Keza caminin güney kısmının avluya bakan yüzünde Anadolu Selçuklu Sultanı Gıyasüddin Keyhusrev’in 1241 tarihli, Artuklu Melik Salih’in 1330 tarihli ve Osmanlı Padişahı IV. Mehmed’in birer fermanı yazılıdır.
Ulu Caminin batı kesiminin mühim bir kısmını Akkoyunlu Padişahı Uzun Hasan’ın tamir ettirdiği, bu bölümün dış tarafında bulunan kitabeden anlaşılmaktadır.
Caminin kuzey batı bölümünü Osmanlılar devrinde Atay beyi Emir Ahmed Zırki yaptırmıştır. Bunu gösteren 1528 tarihli kitabe mevcuttur. Caminin mihrap kısmı, 1712 yılında maktulzade Vezir Ali Paşa’nın valiliği sırasında, cami mahfelinin aynı valinin kethüdası Hüseyin Ağa tarafından yaptırıldığı ve caminin halkın yardımlarıyla 1824 yılında esaslı bir tamir gördüğü, mukayyıthanenin 1837 tarihinde inşa edildiği, caminin minaresinin yıldırım nedeniyle yıkılması üzerine de 1839 senesinde onarıldığı ve de avludaki şadırvanların 1849’da inşa edildiği manzum kitabelerden belli olmaktadır.
Cami, çeşitli devirlere ait kitabeleri, mimari özellikleri itibariyle büyük bir değer taşımakta olup, görenleri hayretler içinde bırakmaktadır.

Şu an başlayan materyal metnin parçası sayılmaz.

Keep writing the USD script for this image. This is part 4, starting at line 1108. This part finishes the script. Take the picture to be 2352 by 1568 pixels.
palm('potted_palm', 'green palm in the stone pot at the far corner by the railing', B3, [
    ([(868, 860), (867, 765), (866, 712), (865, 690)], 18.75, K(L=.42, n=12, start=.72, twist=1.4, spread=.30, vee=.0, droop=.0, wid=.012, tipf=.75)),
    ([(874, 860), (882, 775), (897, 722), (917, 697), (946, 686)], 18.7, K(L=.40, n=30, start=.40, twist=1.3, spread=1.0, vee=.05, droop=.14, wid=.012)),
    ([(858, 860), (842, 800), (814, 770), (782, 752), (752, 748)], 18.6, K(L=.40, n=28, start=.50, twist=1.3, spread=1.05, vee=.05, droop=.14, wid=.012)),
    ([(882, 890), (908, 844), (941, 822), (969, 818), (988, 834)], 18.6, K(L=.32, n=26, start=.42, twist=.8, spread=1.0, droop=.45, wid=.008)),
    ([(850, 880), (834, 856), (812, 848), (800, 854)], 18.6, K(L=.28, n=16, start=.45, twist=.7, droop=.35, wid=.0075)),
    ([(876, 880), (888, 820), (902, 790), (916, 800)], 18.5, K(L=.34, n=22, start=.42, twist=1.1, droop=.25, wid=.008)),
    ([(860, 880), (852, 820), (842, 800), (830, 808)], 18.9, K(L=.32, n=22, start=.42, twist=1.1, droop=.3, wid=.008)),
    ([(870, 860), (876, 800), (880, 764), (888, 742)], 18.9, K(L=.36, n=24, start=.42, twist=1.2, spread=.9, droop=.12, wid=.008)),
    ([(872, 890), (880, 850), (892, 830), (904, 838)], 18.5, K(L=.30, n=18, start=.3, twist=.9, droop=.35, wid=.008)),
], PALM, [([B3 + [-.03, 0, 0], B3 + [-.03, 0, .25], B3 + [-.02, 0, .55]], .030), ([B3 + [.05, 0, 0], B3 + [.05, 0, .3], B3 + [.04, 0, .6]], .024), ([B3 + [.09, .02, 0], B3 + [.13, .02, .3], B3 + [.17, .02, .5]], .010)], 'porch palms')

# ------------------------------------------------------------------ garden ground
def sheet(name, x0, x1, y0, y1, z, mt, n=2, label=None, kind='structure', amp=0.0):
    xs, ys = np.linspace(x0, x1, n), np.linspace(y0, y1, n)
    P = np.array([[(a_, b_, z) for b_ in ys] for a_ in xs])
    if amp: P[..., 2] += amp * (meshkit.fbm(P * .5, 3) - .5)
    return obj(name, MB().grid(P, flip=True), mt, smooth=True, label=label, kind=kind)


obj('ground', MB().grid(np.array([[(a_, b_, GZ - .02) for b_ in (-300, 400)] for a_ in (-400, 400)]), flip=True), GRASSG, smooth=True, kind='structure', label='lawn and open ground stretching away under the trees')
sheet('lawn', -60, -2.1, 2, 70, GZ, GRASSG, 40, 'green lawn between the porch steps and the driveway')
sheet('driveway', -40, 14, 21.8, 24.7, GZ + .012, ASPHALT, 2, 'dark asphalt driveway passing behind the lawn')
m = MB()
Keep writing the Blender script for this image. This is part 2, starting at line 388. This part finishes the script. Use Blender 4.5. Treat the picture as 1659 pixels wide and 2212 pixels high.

Ulu Caminin giriş kapıları üzerinde de yine çeşitli motifler, kabartma hayvan ve meyve şekilleri ile kitabeler vardır. Özellikle ana giriş kapısı olan ve basamaklarla camiye inilen doğudaki kapının üzerindeki kitabenin her iki yanında boğaya saldıran kaplan kabartması büyük ilgi görmektedir. Batı yönüne açılan küçük kapının üzerindeki taşa oyulmuş çok zarif yaprak ve meyve motifleri arasında çoğunlukla üzüm motifinin görülmesi çok ilginçtir. Ulu Cami’de halen Hanefiler ve Şafiler iki ayrı bölümde ibadet etmektedir.
Türkiye’de ve hatta Dünyada Hanefiler ve şafilerin ayrı ayrı namaz kıldıkları tek cami Diyarbakır’daki Ulu Camidir.